Michiyo Kogure, qui remplace Michiko Kuwano (décédée en 1946), est elle aussi parfaite en grande bourgeoise capricieuse qui pourrait être insupportable si elle ne peinait pas tant à cacher ses accès d’humeur ou son désarroi et n’avait cette manière irrésistible de se gratter machinalement le cou (un de ces gestes inutiles qui permettent de trouver la vérité d’une situation dans le cinéma très physique d’Ozu).
Dans un style encore proche de celui de ses films d’avant-guerre, riche en surprises visuelles (la tête du propriétaire de la salle de pachinko, joué par Chishû Ryu, surgissant tel un montreur de marionnettes au-dessus de son théâtre miniature), le cinéaste recourt souvent aux mouvements d’appareil (par exemple en avançant ou reculant pour élargir ou resserrer le champ) et adopte d’abord le ton enjoué qui lui réussit si bien, filmant amoureusement la ville de Tokyo et prenant le temps de s’attarder sur des personnages et des épisodes qu’on ne peut qualifier de secondaires, tant tout est mis sur le même plan, sans hiérarchie.
- Ochazuke no aji
Mais la gravité prend peu à peu le pas sur la légèreté au fur et à mesure que le couple s’achemine vers ce qui semble être un point de non retour. La scène de l’aéroport (le cadrage tranché qui coupe l’avion en son milieu ; le contrechamp des amis alignés sur la passerelle) et celle du retour de l’épouse (avec sublimes plan d’oreillers de la maison vide, plongée dans l’obscurité) sont poignantes dans leur refus de l’effusion, leur simplicité ô combien élaborée).

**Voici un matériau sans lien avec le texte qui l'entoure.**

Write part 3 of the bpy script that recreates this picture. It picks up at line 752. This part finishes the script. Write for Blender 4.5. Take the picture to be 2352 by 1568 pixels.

Mais le film offre à ses protagonistes une seconde chance inespérée au cours d’une euphorisante séquence de complicité enfantine hors du temps et du monde au cours de laquelle mari et femme, seuls dans la cuisine (les domestiques dorment) explorent un espace domestique auquel ils ne prêtaient pas attention et qu’ils découvrent émerveillés tout en réapprenant à se voir vraiment et à s’aimer.
Stoppant net l’émotion qui menace à ce moment de submerger le spectateur (la fin de la scène est confiée au récit à posteriori par l’épouse après le départ du mari, avec ce qu’il faut de distance amusée), Ozu, sachant qu’il a fait mouche, peut conclure élégamment en retrouvant le ton enjoué et l’inconséquence persifleuse du début.
- Shin Saburi et Michiyo Kogure dans Ochazuke no aji (Ozu 1952)
Signalons que ce film est inclu dans le coffret : Ozu, volume II édité chez Carlotta il y a quelques années.